By August, he had already moved to address teachers’ confusion over Curriculum for Excellence, with the publication of simplified guidance and the announcement of a host of benchmarks; the next month he was scrapping the unit assessments that teaching unions said were driving up teacher workload unnecessarily. He has, however, notably resisted calls to scrap standardised national assessments - which are “on schedule” to start in 2017-18 - as, alongside the benchmarks, he insists these will “assist in informing teacher judgement” about what works in the classroom.

However, some now wonder whether Swinney’s interventions were properly thought through. The Scottish Qualifications Authority’s planned changes to National 5 once unit assessments go, for example, were widely criticised for putting pupils at risk of leaving school without qualifications. Just two weeks ago, Swinney sought to mop up this mess with new interim guidance promising a safety net for those who fall short at National 5.

Swinney admits that finance and education are very different, and he has been surprised by “the scale and range of topics” in a brief that spans the journey from nursery to university.

“The principal thing is that the choices that you have to make in education, I think, are more contested,” he says. In finance, “a certain amount of money is spent” and there are clear parameters. In contrast, in education, “there are a number of options … that would be equally valid - there isn’t an absolute certainty that, ‘You must do this, that’s the right thing to do.’” And, Swinney says, “That provides a bit more challenge.”

But he vigorously defends his early record. Last August’s CfE guidelines have received “unreserved positive feedback” in his many conversations with teachers, whether during official visits or chance encounters. On the benchmarks, he rejects claims that these merely add more boxes for teachers to tick: they are “designed to give absolute clarity to the teaching profession”. He adds: “I think anyone looking at the guidance that goes with the benchmarks is empowered to say, ‘This ain’t no tick-box exercise.’”

In Swinney’s set-piece speech at Queen Margaret University, in Musselburgh, last month, amid all the conciliatory platitudes one expects from ministers, there was a short but striking section in which he decried a resistance to change within Scottish education. There was a distinct echo of the stridency deployed by Michael Gove, the former Westminster education secretary who revelled in confrontation with teachers.

“And what is perhaps most worrying is that this body of opinion is from within Scottish education,” said Swinney, before adding that, with data such as SSLN’s showing clear failings, “Change is needed, change is happening and more change is coming.”

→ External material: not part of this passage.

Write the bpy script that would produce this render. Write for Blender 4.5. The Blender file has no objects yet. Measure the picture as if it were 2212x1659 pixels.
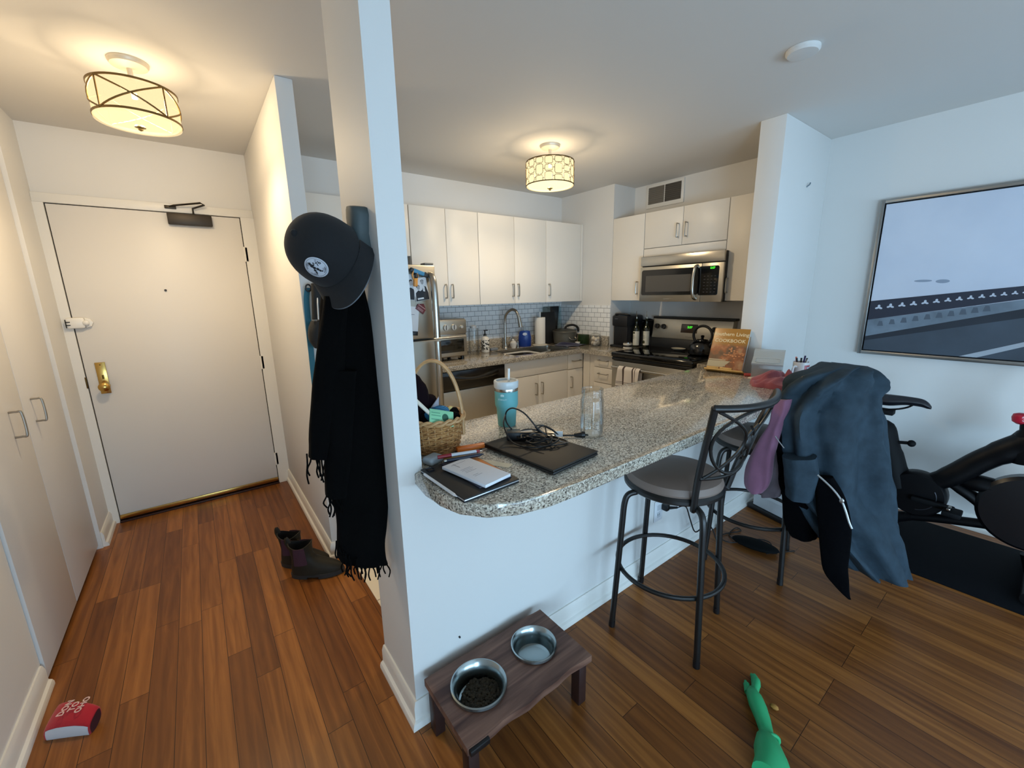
import bpy, bmesh, math, random
from mathutils import Vector, Matrix, noise
C = bpy.context.scene
PI = math.pi
rnd = random.Random(7)
sin, cos = math.sin, math.cos

# ------------------------------------------------------------------ camera
FPX = 895.9
YAW, PITCH, ROLL = 0.92541035, -0.21530345, -0.01868231
CAM = Vector((0, 0, 1.45))
_f = Vector((cos(YAW)*cos(PITCH), sin(YAW)*cos(PITCH), sin(PITCH)))
_r = Vector((sin(YAW), -cos(YAW), 0)); _u = _r.cross(_f)
RT = cos(ROLL)*_r + sin(ROLL)*_u
UP = -sin(ROLL)*_r + cos(ROLL)*_u
cd = bpy.data.cameras.new('camera'); cam = bpy.data.objects.new('camera', cd)
C.collection.objects.link(cam); C.camera = cam
cam.matrix_world = Matrix(((RT.x, UP.x, -_f.x, CAM.x), (RT.y, UP.y, -_f.y, CAM.y), (RT.z, UP.z, -_f.z, CAM.z), (0, 0, 0, 1)))
cd.sensor_fit = 'HORIZONTAL'; cd.sensor_width = 36; cd.lens = FPX/2212*36; cd.clip_start = 0.02

def ray(px, py):
    return RT*((px-1106)/FPX) - UP*((py-829.5)/FPX) + _f
def at(px, py, x=None, y=None, z=None):
    "a measured point of the photograph on a known plane of the room"
    d = ray(px, py)
    t = x/d.x if x is not None else (y/d.y if y is not None else (z-CAM.z)/d.z)
    return CAM + d*t

# --------------------------------------------------------------- materials
def lin(h):
    h = h.lstrip('#'); v = [int(h[i:i+2], 16)/255 for i in (0, 2, 4)]
    return tuple((c/12.92 if c <= .04045 else ((c+.055)/1.055)**2.4) for c in v) + (1,)
def mat(name, col, rough=.5, metal=0, spec=.5, bump=0, bscale=200, emit=None, estr=0, coat=0, trans=0, sheen=0, var=0, vscale=8):
    m = bpy.data.materials.new(name); m.use_nodes = True
    n = m.node_tree.nodes; l = m.node_tree.links; b = n['Principled BSDF']
    b.inputs['Base Color'].default_value = lin(col); b.inputs['Roughness'].default_value = rough
    b.inputs['Metallic'].default_value = metal; b.inputs['Specular IOR Level'].default_value = spec
    b.inputs['Coat Weight'].default_value = coat; b.inputs['Coat Roughness'].default_value = .08
    b.inputs['Transmission Weight'].default_value = trans
    b.inputs['Sheen Weight'].default_value = sheen
    if emit: b.inputs['Emission Color'].default_value = lin(emit); b.inputs['Emission Strength'].default_value = estr
    tc = n.new('ShaderNodeTexCoord')
    if bump or var:
        t = n.new('ShaderNodeTexNoise'); t.inputs['Scale'].default_value = bscale; t.inputs['Detail'].default_value = 4
        l.new(tc.outputs['Object'], t.inputs['Vector'])
    if bump:
        bp = n.new('ShaderNodeBump'); bp.inputs['Strength'].default_value = bump; bp.inputs['Distance'].default_value = .002
        l.new(t.outputs['Fac'], bp.inputs['Height']); l.new(bp.outputs['Normal'], b.inputs['Normal'])
    if var:
        t2 = n.new('ShaderNodeTexNoise'); t2.inputs['Scale'].default_value = vscale; t2.inputs['Detail'].default_value = 5
        l.new(tc.outputs['Object'], t2.inputs['Vector'])
        r = n.new('ShaderNodeValToRGB'); a = lin(col)
        r.color_ramp.elements[0].position = .3; r.color_ramp.elements[1].position = .7
        r.color_ramp.elements[0].color = tuple(c*(1-var) for c in a[:3])+(1,)
        r.color_ramp.elements[1].color = tuple(min(1, c*(1+var)) for c in a[:3])+(1,)
        l.new(t2.outputs['Fac'], r.inputs['Fac']); l.new(r.outputs['Color'], b.inputs['Base Color'])
    return m
def nodes(m): return m.node_tree.nodes, m.node_tree.links, m.node_tree.nodes['Principled BSDF']

# ------------------------------------------------------------------ meshes
class MB:
    "collects shapes into one mesh"
    def __init__(s): s.b = bmesh.new()
    def _bev(s, vs, w, seg=2):
        es = list({e for v in vs for e in v.link_edges})
        bmesh.ops.bevel(s.b, geom=es, offset=w, segments=seg, profile=.5, affect='EDGES')
    def box(s, x0, x1, y0, y1, z0, z1, bev=0, M=None, seg=2):
        r = bmesh.ops.create_cube(s.b, size=1); vs = r['verts']
        for v in vs:
            v.co = Vector(((x0+x1)/2+v.co.x*(x1-x0), (y0+y1)/2+v.co.y*(y1-y0), (z0+z1)/2+v.co.z*(z1-z0)))
        if bev:
            old = set(s.b.verts)-set(vs); s._bev(vs, bev, seg)
            vs = [v for v in s.b.verts if v not in old]
        if M is not None:
            for v in vs: v.co = M @ v.co
        return s
    def prism(s, pts, z0, z1, bev=0, M=None, seg=2):
        old = set(s.b.verts)
        lo = [s.b.verts.new((p[0], p[1], z0)) for p in pts]; hi = [s.b.verts.new((p[0], p[1], z1)) for p in pts]
        n = len(pts)
        fs = [s.b.faces.new(lo[::-1]), s.b.faces.new(hi)]
        for i in range(n): s.b.faces.new((lo[i], lo[(i+1) % n], hi[(i+1) % n], hi[i]))
        if bev:
            es = list({e for f in fs for e in f.edges})
            bmesh.ops.bevel(s.b, geom=es, offset=bev, segments=seg, profile=.5, affect='EDGES')
        if M is not None:
            for v in s.b.verts:
                if v not in old: v.co = M @ v.co
        return s
    def rings(s, rs, cap=(True, True), closed=True):
        "loft through rings of equal length"
        L = [[s.b.verts.new(p) for p in r] for r in rs]
        n = len(L[0])
        for a, b in zip(L, L[1:]):
            for i in range(n if closed else n-1):
                j = (i+1) % n
                try: s.b.faces.new((a[i], a[j], b[j], b[i]))
                except ValueError: pass
        if closed and cap[0]: s.b.faces.new(L[0][::-1])
        if closed and cap[1]: s.b.faces.new(L[-1])
        return s
    def lathe(s, prof, c=(0, 0, 0), n=28, M=None, sx=1, sy=1, cap=(True, True)):
        rs = []
        for r, z in prof:
            ring = [Vector((c[0]+r*sx*cos(2*PI*i/n), c[1]+r*sy*sin(2*PI*i/n), c[2]+z)) for i in range(n)]
            if M is not None: ring = [M @ p for p in ring]
            rs.append(ring)
        return s.rings(rs, cap)
    def cyl(s, p0, p1, r0, r1=None, n=16, cap=True):
        p0 = Vector(p0); p1 = Vector(p1); r1 = r0 if r1 is None else r1
        d = (p1-p0).normalized(); a = d.orthogonal().normalized(); b = d.cross(a)
        return s.rings([[p+(a*cos(2*PI*i/n)+b*sin(2*PI*i/n))*r for i in range(n)] for p, r in ((p0, r0), (p1, r1))], (cap, cap))
    def tube(s, pts, r, n=8, closed=False, sub=0, flat=None):
        pts = [Vector(p) for p in pts]
        if sub: pts = spline(pts, sub, closed)
        rs = r if isinstance(r, (list, tuple)) else [r]*len(pts)
        if len(rs) != len(pts): rs = [rs[min(len(rs)-1, int(i*len(rs)/len(pts)))] for i in range(len(pts))]
        N = len(pts); rings = []; a = None
        for i, p in enumerate(pts):
            if closed: d = pts[(i+1) % N]-pts[i-1]
            else: d = pts[min(i+1, N-1)]-pts[max(i-1, 0)]
            d = d.normalized() if d.length > 1e-9 else Vector((0, 0, 1))
            if a is None: a = d.orthogonal().normalized()
            a = (a-d*a.dot(d)); a = a.normalized() if a.length > 1e-6 else d.orthogonal().normalized()
            b = d.cross(a); fl = flat or 1
            rings.append([p+(a*cos(2*PI*k/n)+b*sin(2*PI*k/n)*fl)*rs[i] for k in range(n)])
        if closed: rings.append(rings[0])
        s.rings(rings, (not closed, not closed))
        return s
    def ball(s, c, r, n=16, m=10, M=None):
        r = (r, r, r) if not isinstance(r, (list, tuple)) else r
        rs = []
        for j in range(1, m):
            t = PI*j/m
            rs.append([Vector((r[0]*sin(t)*cos(2*PI*i/n), r[1]*sin(t)*sin(2*PI*i/n), -r[2]*cos(t))) for i in range(n)])
        rs = [[Vector((0, 0, -r[2]))*.999+p*.02 for p in rs[0]]]+rs+[[Vector((0, 0, r[2]))*.999+p*.02 for p in rs[-1]]]
        c = Vector(c)
        rs = [[(M @ p if M is not None else p)+c for p in q] for q in rs]
        return s.rings(rs)
    def grid(s, f, nu, nv, thick=0):
        "surface f(u,v), optional thickness along the surface normal"
        P = [[Vector(f(i/nu, j/nv)) for j in range(nv+1)] for i in range(nu+1)]
        V = [[s.b.verts.new(p) for p in row] for row in P]
        for i in range(nu):
            for j in range(nv):
                s.b.faces.new((V[i][j], V[i+1][j], V[i+1][j+1], V[i][j+1]))
        if thick:
            W = []
            for i in range(nu+1):
                row = []
                for j in range(nv+1):
                    du = P[min(i+1, nu)][j]-P[max(i-1, 0)][j]; dv = P[i][min(j+1, nv)]-P[i][max(j-1, 0)]
                    nn = du.cross(dv); nn = nn.normalized() if nn.length > 1e-12 else Vector((0, 0, 1))
                    row.append(s.b.verts.new(P[i][j]-nn*thick))
                W.append(row)
            for i in range(nu):
                for j in range(nv):
                    s.b.faces.new((W[i][j], W[i][j+1], W[i+1][j+1], W[i+1][j]))
            def q(a, b):
                s.b.faces.new((V[a[0]][a[1]], W[a[0]][a[1]], W[b[0]][b[1]], V[b[0]][b[1]]))
            for i in range(nu): q((i, 0), (i+1, 0)); q((i+1, nv), (i, nv))
            for j in range(nv): q((0, j+1), (0, j)); q((nu, j), (nu, j+1))
        return s
    def text(s, txt, size, M, depth=.0006, align='CENTER', fn=None, bold=0):
        c = bpy.data.curves.new('lettering', 'FONT'); c.body = txt; c.size = size; c.extrude = depth; c.offset = bold
        c.align_x = align; c.align_y = 'CENTER'; c.resolution_u = 2
        o = bpy.data.objects.new('lettering', c); C.collection.objects.link(o)
        dg = bpy.context.evaluated_depsgraph_get(); me = bpy.data.meshes.new_from_object(o.evaluated_get(dg))
        bpy.data.objects.remove(o); bpy.data.curves.remove(c)
        off = len(s.b.verts); vs = []
        for v in me.vertices:
            p = fn(v.co) if fn else M @ v.co
            vs.append(s.b.verts.new(p))
        for f in me.polygons:
            try: s.b.faces.new([vs[i] for i in f.vertices])
            except ValueError: pass
        bpy.data.meshes.remove(me); return s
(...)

Details will emerge in June, when, having waited for May’s council elections to pass, the government will publish its long-awaited response to the Education Governance Review. Swinney wants to give more powers to headteachers while councils “retain their democratic responsibility for education at local level”.

In trying to square that circle, he risks alienating everyone: primary school leaders’ body AHDS has questioned whether there is much appetite for more autonomy; while the Hometown Foundation, which wants to help schools opt out of council control, has grown tired of waiting for government feedback and earlier this month peevishly tweeted that: “It’s becoming increasingly obvious that the SNP have not made education their #1 priority.”

Swinney insists that education is “my absolute priority”, even as another independence referendum comes into view. On that other constitutional elephant, Brexit, he fears that less freedom of movement will result in Scotland’s population falling again, leaving classrooms less vibrant. “A good proportion of the young people in my son’s class are from families with Eastern European origin - and it’s a tremendous experience of interaction,” he says.

When Swinney opened new premises for his old school in 2010, another guest was his former headteacher, who struggled to remember the well-behaved young John, because, he said: “I have absolutely no recollection of you darkening my door at school.”

But none of the current crop of around 2,500 headteachers are going to forget John Swinney - his announcement in June may radically change the landscape of Scottish education.